When MGM severed their contract with producers/directors Hugh Harman and Rudy Ising in 1937, the film studio established their own animation department with Bill Hanna, Friz Freleng and Bob Allen as principal directors. Their first cartoons were a series based on Rudolph Dirks’ comic strip The Captain and the Kids, an offshoot of the long-running Katzenjammer Kids, but featuring the same characters. These would be filmed in black-and-white compared to the Harman-Ising cartoons that were in full color.

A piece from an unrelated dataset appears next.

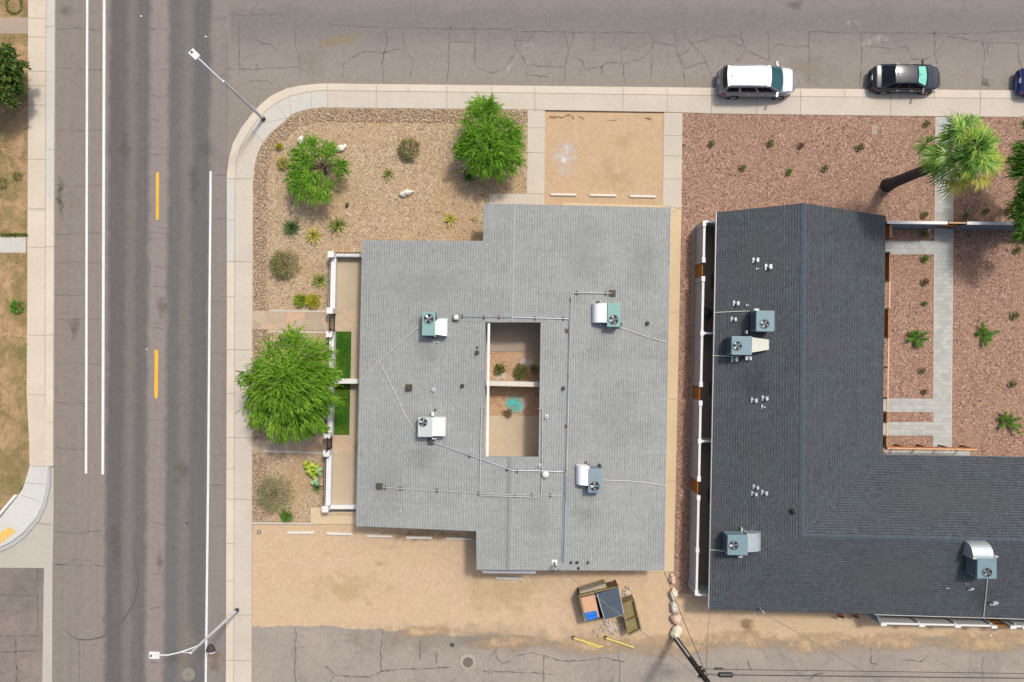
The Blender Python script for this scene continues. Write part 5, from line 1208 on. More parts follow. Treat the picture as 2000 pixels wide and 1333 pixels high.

In some ways, the cartoons do not reflect the original strip. For instance, the Captain and Mama seem to play the role of husband and wife in this entry, but in the original Captain and the Kids comic strip, der Captain was only a tenant living in Mama’s boarding house.

The probable roster of animators on this cartoon, each of whom signed on at MGM’s new animation department by October 1937: Joe Barbera, Jack Zander, George Gordon, Dick Bickenbach, Ray Abrams, Paul Sommer, Leonard Sebring, Ben Clopton, Sam Stimson, and Emery Hawkins. (With that said, the scenes at the dinner table from 3:12 to 4:15 seem to be animated by Bickenbach—the drawing/posing matches similar scenes of his for Warner Bros in the mid-thirties and forties.)

This is sourced from a screen recording via the WatchTCM app, so the frame rate might not be ideal. However, this is one of a handful of Captain and the Kids cartoons not included as a bonus feature on DVD, which makes this quite a rarity in its decent picture quality.

Released April 30, 1938, the characters models were drawn by Charlie Thorson, and the dog sounds are provided by Pinto Colvig, who left Disney to become a writer/gag-man at MGM just as they opened their animation studio.

Enjoy!

Files

The Captain's Pup

Comments

Anonymous

The premise would have made more sense if the Captain adopted a cat. Otherwise, it has solid animation. The one thing this series had going for it.

Anonymous

Agreed. The animation is first rate. It’s a shame, however that the budgets didn’t allow for these shorts to be done in Technicolor.